Last week, the father of a 15-year-old girl near Houston complained to her high school about one of the reading assignments and felt it should be banned from the school. The book? Ray Bradbury’s anti-censorship novel Fahrenheit 451. And, last week was Banned Books Week, too. Ironic. Houston Community Newspapers (pop-up warning) via Boing Boing
I’m not always sure how I feel about things like this. In this case, I’m pretty squarely for keeping the book on the curriculum, largely because it’s a darn good book, and because I don’t agree with censorship and I think the book has a necessary message. But the kicker here is that the man hasn’t even read it! Direct quote from the original article: “It’s just all kinds of filth,” said Alton Verm, adding that he had not read Fahrenheit 451.” I’m sorry, but I don’t think you should be allowed to challenge a book unless you’ve read it. Otherwise, how do you know that it contains “all kinds of filth,” or that the “all kinds of filth” isn’t sufficiently offset by good qualities in the book? That just makes you look willfully ignorant.

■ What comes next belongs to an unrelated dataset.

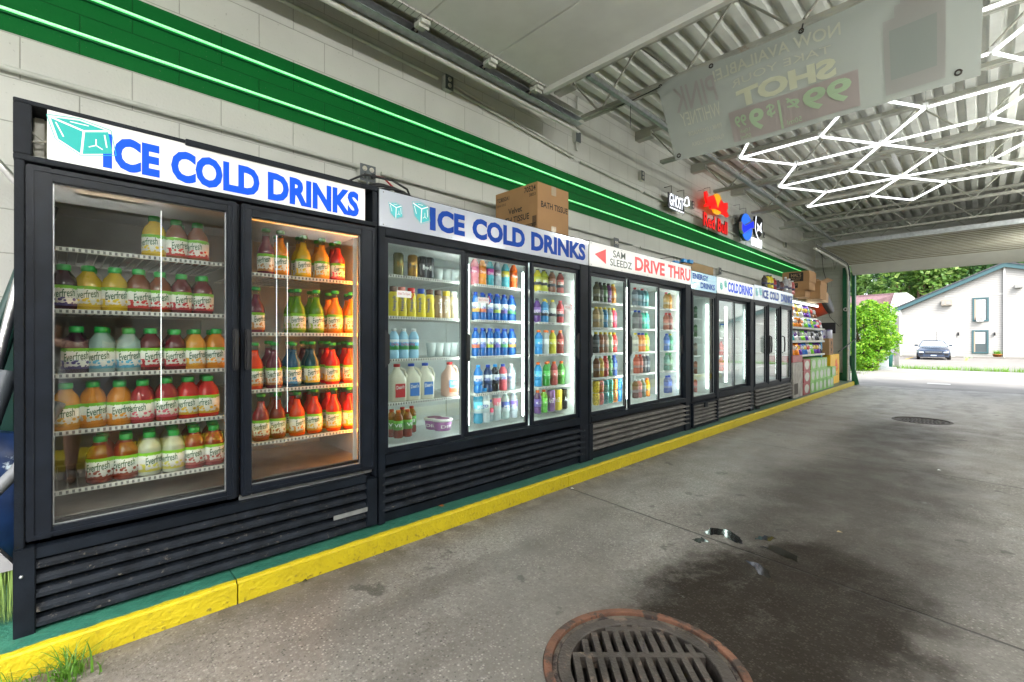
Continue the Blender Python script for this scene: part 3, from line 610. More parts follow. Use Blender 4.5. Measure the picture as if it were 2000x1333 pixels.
# ---- nearest cooler: two hinged doors
c1=cooler("nearest black two door cooler with a brightly lit ice cold drinks sign",B[0],B[1]-.004,lin_=linerdark,floor_=steel)
def swing_door(root,ya,yb,ga,gb,z0,z1,gz0,gz1,gm=glass1,x=XF,fm=black2):
    m=MB(); f=x; bk=x-.045
    m.box((bk,ya,z0),(f,ga,z1),bev=.004); m.box((bk,gb,z0),(f,yb,z1),bev=.004)
    m.box((bk,ga,gz1),(f-.0015,gb,z1-.0015),bev=.003); m.box((bk,ga,z0+.0015),(f-.0015,gb,gz0),bev=.003)
    # raised inner lip
    m.box((f-.0006,ya+.012,z0+.012),(f+.004,ya+.02,z1-.012)); m.box((f-.0006,yb-.02,z0+.012),(f+.004,yb-.012,z1-.012)); m.box((f-.0006,ya+.02,z1-.02),(f+.004,yb-.02,z1-.012)); m.box((f-.0006,ya+.02,z0+.012),(f+.004,yb-.02,z0+.02))
    d=m.build("door",fm,root)
    m=MB(); m.box((x-.030,ga-.004,gz0-.004),(x-.022,gb+.004,gz1+.004)); m.build("glass_pane",gm,d)
    m=MB(); t=.004; m.box((x-.021,ga,gz0),(x-.018,ga+t,gz1)); m.box((x-.021,gb-t,gz0),(x-.018,gb,gz1)); m.box((x-.021,ga+t,gz1-t),(x-.018,gb-t,gz1)); m.box((x-.021,ga+t,gz0),(x-.018,gb-t,gz0+t)); m.build("glass_trim",galv,d)
    return d
yA=[Yat(p,K) for p in (50,103,443,463)]; yB=[Yat(p,K) for p in (472,492,706,733)]
d=swing_door(c1,yA[0],yA[3],yA[1],yA[2],.425,1.765,.464,1.715); handle(Yat(458,K),1.005,1.19,XF,d)
d=swing_door(c1,yB[0],yB[3],yB[1],yB[2],.425,1.765,.468,1.712); handle(Yat(481,K),1.005,1.19,XF,d)
m=MB(); m.box((-2.43,B[0]+.002,.103),(XF-.006,yA[0]-.003,1.778),bev=.003); m.box((-2.43,yB[3]+.002,.38),(XF-.006,B[1]-.006,1.778),bev=.003); m.box((-2.43,yA[3]+.003,.42),(XF-.03,yB[0]-.003,1.765)); m.build("front_frame",black,c1)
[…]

On the other hand, I do think that parents should have a say in what their children read, and I appreciate parents who care enough about their children to care what they’re reading and watching. But it seems to me that care would be better exercised by reading/watching things before they do and with them and being ready to discuss problematic issues. Dad can’t keep the world out forever, and better she learns discernment while in a safe environment than be thrown into the world wholesale in a few years when she goes to college.